A decade of fighting insurgencies, budget cuts, military services hesitant to undertake culture-challenging change, over-reliance on technology, and initiative-sapping reiteration that we have the finest military in the history of the world have lessened our margin of dominance in high-end warfare. Adversaries are gaining technologically and operationally, which will require the United States becoming much more serious about the undertaking of warfare than we have been in these last lazy years when we have had the luxury to lose our wars.

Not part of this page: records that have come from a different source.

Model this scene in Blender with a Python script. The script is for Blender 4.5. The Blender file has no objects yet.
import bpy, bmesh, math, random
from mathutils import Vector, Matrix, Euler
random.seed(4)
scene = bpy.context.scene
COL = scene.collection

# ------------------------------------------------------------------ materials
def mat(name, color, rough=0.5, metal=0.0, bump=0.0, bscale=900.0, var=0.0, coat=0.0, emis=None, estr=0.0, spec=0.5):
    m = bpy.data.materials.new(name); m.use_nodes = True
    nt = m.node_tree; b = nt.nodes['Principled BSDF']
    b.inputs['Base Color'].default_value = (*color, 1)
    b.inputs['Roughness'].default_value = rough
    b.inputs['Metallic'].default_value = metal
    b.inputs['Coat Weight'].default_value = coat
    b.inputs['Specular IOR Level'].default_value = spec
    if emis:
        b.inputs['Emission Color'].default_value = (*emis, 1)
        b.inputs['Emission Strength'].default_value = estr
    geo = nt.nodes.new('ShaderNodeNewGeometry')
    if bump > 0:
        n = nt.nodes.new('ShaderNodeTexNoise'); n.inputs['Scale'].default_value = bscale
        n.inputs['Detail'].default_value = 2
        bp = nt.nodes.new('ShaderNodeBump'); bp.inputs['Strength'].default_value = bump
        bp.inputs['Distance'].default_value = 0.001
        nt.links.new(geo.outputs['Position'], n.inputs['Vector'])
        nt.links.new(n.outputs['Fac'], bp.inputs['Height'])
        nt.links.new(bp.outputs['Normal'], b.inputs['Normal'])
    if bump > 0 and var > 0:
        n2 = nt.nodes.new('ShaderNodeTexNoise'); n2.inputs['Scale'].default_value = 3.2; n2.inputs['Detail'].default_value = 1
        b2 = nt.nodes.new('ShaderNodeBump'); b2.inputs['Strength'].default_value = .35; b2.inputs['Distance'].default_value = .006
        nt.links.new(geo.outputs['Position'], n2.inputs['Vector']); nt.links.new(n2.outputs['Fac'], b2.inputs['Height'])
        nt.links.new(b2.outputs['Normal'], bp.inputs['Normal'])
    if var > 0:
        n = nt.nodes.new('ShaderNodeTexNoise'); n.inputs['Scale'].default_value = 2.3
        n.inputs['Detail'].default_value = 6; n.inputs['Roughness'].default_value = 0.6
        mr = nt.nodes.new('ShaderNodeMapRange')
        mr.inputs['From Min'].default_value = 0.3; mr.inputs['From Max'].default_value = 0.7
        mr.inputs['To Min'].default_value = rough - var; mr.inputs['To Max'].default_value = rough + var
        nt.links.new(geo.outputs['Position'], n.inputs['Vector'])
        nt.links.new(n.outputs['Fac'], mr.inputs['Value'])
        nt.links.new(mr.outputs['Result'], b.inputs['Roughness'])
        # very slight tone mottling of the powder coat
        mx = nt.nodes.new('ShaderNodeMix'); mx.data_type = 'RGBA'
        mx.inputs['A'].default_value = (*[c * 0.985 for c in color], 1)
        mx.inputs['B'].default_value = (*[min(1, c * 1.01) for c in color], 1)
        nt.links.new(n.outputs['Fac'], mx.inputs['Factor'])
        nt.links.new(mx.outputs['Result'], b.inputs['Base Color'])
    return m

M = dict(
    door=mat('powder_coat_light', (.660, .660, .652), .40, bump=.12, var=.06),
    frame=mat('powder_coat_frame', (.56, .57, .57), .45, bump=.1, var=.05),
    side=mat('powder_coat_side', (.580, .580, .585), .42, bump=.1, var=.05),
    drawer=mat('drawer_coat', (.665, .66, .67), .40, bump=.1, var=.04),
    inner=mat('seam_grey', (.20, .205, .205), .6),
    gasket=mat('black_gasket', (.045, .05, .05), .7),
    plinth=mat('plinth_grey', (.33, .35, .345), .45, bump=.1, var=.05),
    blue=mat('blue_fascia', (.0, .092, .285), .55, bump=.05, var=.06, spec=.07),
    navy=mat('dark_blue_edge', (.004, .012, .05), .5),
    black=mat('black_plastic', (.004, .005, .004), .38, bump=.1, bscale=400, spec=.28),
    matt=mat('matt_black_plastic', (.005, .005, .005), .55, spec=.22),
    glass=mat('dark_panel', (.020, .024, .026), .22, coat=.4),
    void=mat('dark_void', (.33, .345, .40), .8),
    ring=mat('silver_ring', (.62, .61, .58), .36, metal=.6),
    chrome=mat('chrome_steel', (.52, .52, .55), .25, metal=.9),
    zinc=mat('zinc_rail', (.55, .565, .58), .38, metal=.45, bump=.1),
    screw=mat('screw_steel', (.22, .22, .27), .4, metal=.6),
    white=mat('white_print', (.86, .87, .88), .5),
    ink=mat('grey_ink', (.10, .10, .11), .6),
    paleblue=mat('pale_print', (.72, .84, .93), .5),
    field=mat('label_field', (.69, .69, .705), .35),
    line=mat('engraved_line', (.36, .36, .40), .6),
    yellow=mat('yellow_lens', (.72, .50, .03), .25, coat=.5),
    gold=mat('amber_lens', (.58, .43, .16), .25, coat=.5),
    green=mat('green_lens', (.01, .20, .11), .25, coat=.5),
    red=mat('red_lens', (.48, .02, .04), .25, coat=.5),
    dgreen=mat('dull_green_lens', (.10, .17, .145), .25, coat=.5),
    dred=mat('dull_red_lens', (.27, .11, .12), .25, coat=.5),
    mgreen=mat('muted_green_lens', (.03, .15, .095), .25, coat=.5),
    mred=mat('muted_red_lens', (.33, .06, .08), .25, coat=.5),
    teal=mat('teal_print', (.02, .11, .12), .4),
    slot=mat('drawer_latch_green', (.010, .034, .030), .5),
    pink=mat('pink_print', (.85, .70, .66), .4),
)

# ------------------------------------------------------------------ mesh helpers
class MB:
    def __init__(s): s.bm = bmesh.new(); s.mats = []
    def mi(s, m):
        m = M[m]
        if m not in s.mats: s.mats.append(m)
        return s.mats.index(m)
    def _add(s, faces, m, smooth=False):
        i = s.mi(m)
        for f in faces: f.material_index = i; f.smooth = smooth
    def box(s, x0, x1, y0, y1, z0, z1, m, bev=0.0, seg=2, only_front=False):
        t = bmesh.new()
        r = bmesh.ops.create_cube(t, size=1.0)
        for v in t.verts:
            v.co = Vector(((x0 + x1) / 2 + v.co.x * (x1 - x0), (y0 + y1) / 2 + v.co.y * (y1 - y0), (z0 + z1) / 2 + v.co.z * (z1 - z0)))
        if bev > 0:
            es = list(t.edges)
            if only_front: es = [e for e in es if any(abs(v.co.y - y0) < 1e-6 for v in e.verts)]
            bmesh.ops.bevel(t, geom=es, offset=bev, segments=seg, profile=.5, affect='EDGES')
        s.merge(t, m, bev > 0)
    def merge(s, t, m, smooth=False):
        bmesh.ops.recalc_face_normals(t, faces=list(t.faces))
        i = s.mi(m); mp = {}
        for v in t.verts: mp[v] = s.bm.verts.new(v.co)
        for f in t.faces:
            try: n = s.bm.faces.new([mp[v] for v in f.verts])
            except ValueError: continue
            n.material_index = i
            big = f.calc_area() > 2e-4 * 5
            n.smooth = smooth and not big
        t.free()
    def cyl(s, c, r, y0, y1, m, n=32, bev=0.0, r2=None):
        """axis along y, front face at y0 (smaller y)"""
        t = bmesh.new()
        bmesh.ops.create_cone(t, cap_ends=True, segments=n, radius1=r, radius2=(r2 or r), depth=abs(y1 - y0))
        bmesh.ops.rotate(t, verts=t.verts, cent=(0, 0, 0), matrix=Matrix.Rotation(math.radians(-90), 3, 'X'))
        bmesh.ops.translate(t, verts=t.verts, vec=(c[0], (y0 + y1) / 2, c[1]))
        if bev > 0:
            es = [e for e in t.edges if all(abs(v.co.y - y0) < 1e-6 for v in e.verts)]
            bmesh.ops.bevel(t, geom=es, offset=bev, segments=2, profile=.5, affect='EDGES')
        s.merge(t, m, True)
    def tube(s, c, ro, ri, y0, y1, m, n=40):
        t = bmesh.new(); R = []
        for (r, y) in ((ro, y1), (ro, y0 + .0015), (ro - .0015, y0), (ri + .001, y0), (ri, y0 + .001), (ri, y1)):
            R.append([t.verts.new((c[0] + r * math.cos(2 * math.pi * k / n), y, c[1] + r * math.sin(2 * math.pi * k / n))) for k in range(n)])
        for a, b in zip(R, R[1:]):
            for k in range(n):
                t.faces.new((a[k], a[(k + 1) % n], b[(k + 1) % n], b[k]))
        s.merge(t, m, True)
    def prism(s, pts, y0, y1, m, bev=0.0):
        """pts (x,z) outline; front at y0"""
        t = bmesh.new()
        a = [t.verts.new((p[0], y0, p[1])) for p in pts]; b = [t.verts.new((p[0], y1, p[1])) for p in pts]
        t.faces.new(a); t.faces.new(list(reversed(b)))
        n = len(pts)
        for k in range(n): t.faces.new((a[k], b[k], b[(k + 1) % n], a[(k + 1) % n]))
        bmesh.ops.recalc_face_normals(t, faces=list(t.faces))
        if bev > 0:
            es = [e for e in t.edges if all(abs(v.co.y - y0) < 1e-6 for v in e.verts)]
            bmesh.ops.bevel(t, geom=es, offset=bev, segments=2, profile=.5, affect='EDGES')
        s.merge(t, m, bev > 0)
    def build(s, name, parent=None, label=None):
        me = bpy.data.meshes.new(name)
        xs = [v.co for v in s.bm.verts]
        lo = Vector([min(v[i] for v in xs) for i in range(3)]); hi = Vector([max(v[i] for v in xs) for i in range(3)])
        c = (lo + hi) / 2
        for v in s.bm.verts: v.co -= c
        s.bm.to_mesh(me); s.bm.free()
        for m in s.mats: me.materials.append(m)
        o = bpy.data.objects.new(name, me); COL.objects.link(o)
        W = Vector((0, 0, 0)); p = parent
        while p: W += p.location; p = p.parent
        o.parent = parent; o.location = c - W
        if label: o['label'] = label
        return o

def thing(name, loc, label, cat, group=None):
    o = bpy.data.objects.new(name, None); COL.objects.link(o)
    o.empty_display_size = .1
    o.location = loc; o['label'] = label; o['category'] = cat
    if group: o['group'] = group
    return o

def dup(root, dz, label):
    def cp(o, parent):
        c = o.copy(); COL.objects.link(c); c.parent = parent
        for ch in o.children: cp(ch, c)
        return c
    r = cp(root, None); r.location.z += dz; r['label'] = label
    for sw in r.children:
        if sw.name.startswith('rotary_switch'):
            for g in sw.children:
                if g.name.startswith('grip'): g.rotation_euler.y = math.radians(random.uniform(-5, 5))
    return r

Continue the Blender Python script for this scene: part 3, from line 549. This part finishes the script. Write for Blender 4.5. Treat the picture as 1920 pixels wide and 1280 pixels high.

In evaluating the reasons the French military failed when confronted with the German invasion of 1940, A.J. Liebling concluded “the French had made the art of war so fascinating that the study must have stolen any reasonable general from the practice.” Both Richardson and Mattis were swatting away concepts splashily arrived at because new technology was thought to demand revolutionary new ideas. Military theorists since at least Guilio Douhet at the dawn of the airpower age have been trying to utilize technological innovation to upend the calculus of warfare. Technology certainly does affect how military operations are conducted, but it is no substitute for the baseline capabilities that have traditionally won wars, especially sound doctrine and commanders smart enough to know when to deviate from it. Time spent on breakthrough concepts like A2AD or effects-based operations would be better employed ensuring military doctrine is sound and fully understood throughout the force.

Admiral Nelson, the hero of Britain’s victory at the Battle of Trafalgar on October 21, 1805, would cheer Richardson and Mattis. Nelson famously resisted incorporating the innovation of flag signaling orders among ships, relying instead on cultivating the good judgment of his commanders so they could anticipate each other’s choices and take initiative when opportunities presented themselves.

Andrew Gordon recounts in his terrific history of the Royal Navy that Nelson’s famous message at the commencement of the Battle of Trafalgar, “England expects that every man will do his duty,” was actually a joke. He was so well known to believe that signaling orders leeched initiative from commanders that when the first flag went up, Admiral Collingwood complained “I would to God Nelson would stop signaling. We know well enough what to do.” That is what a successful military sounds like.